** start of RAW DATA **
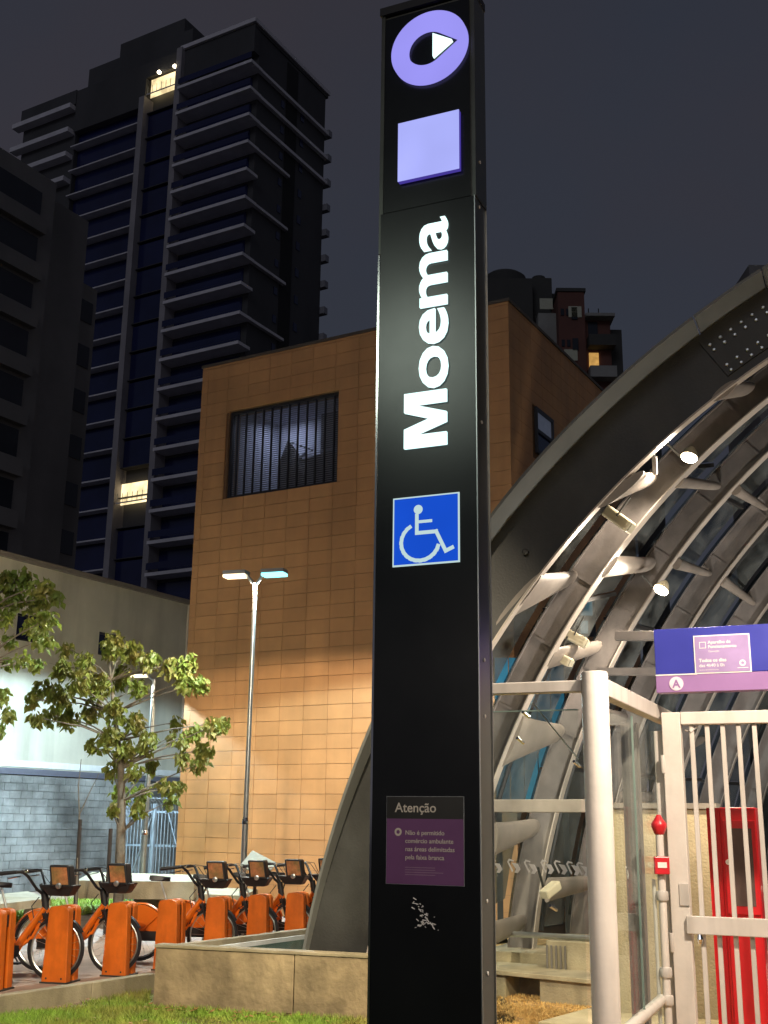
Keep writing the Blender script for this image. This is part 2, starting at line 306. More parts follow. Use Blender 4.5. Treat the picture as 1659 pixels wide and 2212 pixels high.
def blades(name, mat, n, sampler, h, w, zb, label, cat):
    v = []; f = []
    for i in range(n):
        x, y = sampler(); pt_ = math.sin(x * 2.3 + 1.1 * math.sin(y * 1.9)) * math.sin(y * 2.9 + math.sin(x * 3.1)); hh = h * random.uniform(.4, 1.3) * (1 + .35 * pt_)
        if pt_ < -.55 and random.random() < .75: continue
        a = random.uniform(0, 6.28); dx, dy = math.cos(a) * w, math.sin(a) * w
        lx, ly = random.gauss(0, .5) * hh, random.gauss(0, .5) * hh
        b = len(v); v += [(x - dx, y - dy, zb), (x + dx, y + dy, zb), (x + lx, y + ly, zb + hh)]; f.append((b, b + 1, b + 2))
    m = MB(); m.v = v; m.f = f; me = bpy.data.meshes.new(name); me.from_pydata(v, [], f); me.materials.append(mat)
    o = bpy.data.objects.new(name, me); COL.objects.link(o); return tag(o, label, cat, kind='stuff')
def lawn_s():
    while True:
        u = random.uniform(-40, 800); v = random.uniform(2090, 2290); p = onz(u, v, GZ)
        q = np.array([p[0], p[1], 0]); 
        if np.dot(q - np.array([cb0[0], cb0[1], 0]), cn) < .03 and u < 335: continue
        if np.dot(q - np.array([pl0[0], pl0[1], 0]), pn) > -.02 and u > 325: continue
        if p[0] > -.05: continue
        return p[0], p[1]
blades('lawn_grass', grass_m, 42000, lawn_s, .055, .006, GZ, 'short green lawn grass in front of the planter and kerb', 'grass')
def sand_s():
    while True:
        u = random.uniform(1060, 1330); v = random.uniform(2125, 2290); p = onz(u, v, GZ)
        return p[0], p[1]
blades('dry_straw', straw_m, 30000, sand_s, .032, .007, GZ + .01, 'dry straw scattered over the sandy bed right of the sign pillar', 'straw')

# ------------------------------------------------------------------ kerb and planter
k = thing('concrete_kerb', cb0, 'low concrete kerb wall between the lawn and the orange bicycles', 'kerb')
L = np.linalg.norm(cb1 - cb0); nseg = 5; st = -6.0
ktop = round((onpl(0, 2150, cb0, cn)[2] + onpl(330, 2106, cb0, cn)[2]) / 2, 3)
while st < L - .01:
    en = min(st + 1.45, L + .05)
    MB().box(cb0 * [1, 1, 0], cdir, -cn, Z, st + .004, en - .004, 0, .13, -.5, ktop).build('kerb_block', conc_l, k, bevel=.008); st = en
pz = .297
p = thing('concrete_planter', pl0, 'low concrete planter wall round a blue glazed light well in front of the arch foot', 'planter')
b2 = onz(690, 2004, pz); back_dir = (b2 - pl0 * [1, 1, 0]); back_dir[2] = 0; bl = np.linalg.norm(back_dir); back_dir /= bl; bn = np.array([-back_dir[1], back_dir[0], 0])
o2 = pl0 * [1, 1, 0]
for j_, (q0_, q1_) in enumerate(((0, 1.62), (1.628, 3.6))): MB().box(o2, pdir, pn, Z, q0_, q1_, 0, .15, -.6, pz).build('front_wall', conc_m, p, bevel=.010)
MB().box(o2, pdir, pn, Z, -.015, 3.6, -.015, .165, pz + .001, pz + .035).build('coping', conc_l, p, bevel=.008)
MB().box(o2 + pn * .15 + pdir * .02, back_dir, -bn, Z, .0, bl + 1.2, -.12, 0, -.6, pz - .004).build('back_wall', conc_l, p)
wh_m = pm('white_light_well_paint', (.72, .74, .72), .5, var=.1)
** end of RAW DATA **
__SET PROBLEM__: Except for the pictures, print the data above exactly.

__RESPONSE TO THIS EXERCISE__:
Keep writing the Blender script for this image. This is part 2, starting at line 306. More parts follow. Use Blender 4.5. Treat the picture as 1659 pixels wide and 2212 pixels high.
def blades(name, mat, n, sampler, h, w, zb, label, cat):
    v = []; f = []
    for i in range(n):
        x, y = sampler(); pt_ = math.sin(x * 2.3 + 1.1 * math.sin(y * 1.9)) * math.sin(y * 2.9 + math.sin(x * 3.1)); hh = h * random.uniform(.4, 1.3) * (1 + .35 * pt_)
        if pt_ < -.55 and random.random() < .75: continue
        a = random.uniform(0, 6.28); dx, dy = math.cos(a) * w, math.sin(a) * w
        lx, ly = random.gauss(0, .5) * hh, random.gauss(0, .5) * hh
        b = len(v); v += [(x - dx, y - dy, zb), (x + dx, y + dy, zb), (x + lx, y + ly, zb + hh)]; f.append((b, b + 1, b + 2))
    m = MB(); m.v = v; m.f = f; me = bpy.data.meshes.new(name); me.from_pydata(v, [], f); me.materials.append(mat)
    o = bpy.data.objects.new(name, me); COL.objects.link(o); return tag(o, label, cat, kind='stuff')
def lawn_s():
    while True:
        u = random.uniform(-40, 800); v = random.uniform(2090, 2290); p = onz(u, v, GZ)
        q = np.array([p[0], p[1], 0]); 
        if np.dot(q - np.array([cb0[0], cb0[1], 0]), cn) < .03 and u < 335: continue
        if np.dot(q - np.array([pl0[0], pl0[1], 0]), pn) > -.02 and u > 325: continue
        if p[0] > -.05: continue
        return p[0], p[1]
blades('lawn_grass', grass_m, 42000, lawn_s, .055, .006, GZ, 'short green lawn grass in front of the planter and kerb', 'grass')
def sand_s():
    while True:
        u = random.uniform(1060, 1330); v = random.uniform(2125, 2290); p = onz(u, v, GZ)
        return p[0], p[1]
blades('dry_straw', straw_m, 30000, sand_s, .032, .007, GZ + .01, 'dry straw scattered over the sandy bed right of the sign pillar', 'straw')

# ------------------------------------------------------------------ kerb and planter
k = thing('concrete_kerb', cb0, 'low concrete kerb wall between the lawn and the orange bicycles', 'kerb')
L = np.linalg.norm(cb1 - cb0); nseg = 5; st = -6.0
ktop = round((onpl(0, 2150, cb0, cn)[2] + onpl(330, 2106, cb0, cn)[2]) / 2, 3)
while st < L - .01:
    en = min(st + 1.45, L + .05)
    MB().box(cb0 * [1, 1, 0], cdir, -cn, Z, st + .004, en - .004, 0, .13, -.5, ktop).build('kerb_block', conc_l, k, bevel=.008); st = en
pz = .297
p = thing('concrete_planter', pl0, 'low concrete planter wall round a blue glazed light well in front of the arch foot', 'planter')
b2 = onz(690, 2004, pz); back_dir = (b2 - pl0 * [1, 1, 0]); back_dir[2] = 0; bl = np.linalg.norm(back_dir); back_dir /= bl; bn = np.array([-back_dir[1], back_dir[0], 0])
o2 = pl0 * [1, 1, 0]
for j_, (q0_, q1_) in enumerate(((0, 1.62), (1.628, 3.6))): MB().box(o2, pdir, pn, Z, q0_, q1_, 0, .15, -.6, pz).build('front_wall', conc_m, p, bevel=.010)
MB().box(o2, pdir, pn, Z, -.015, 3.6, -.015, .165, pz + .001, pz + .035).build('coping', conc_l, p, bevel=.008)
MB().box(o2 + pn * .15 + pdir * .02, back_dir, -bn, Z, .0, bl + 1.2, -.12, 0, -.6, pz - .004).build('back_wall', conc_l, p)
wh_m = pm('white_light_well_paint', (.72, .74, .72), .5, var=.1)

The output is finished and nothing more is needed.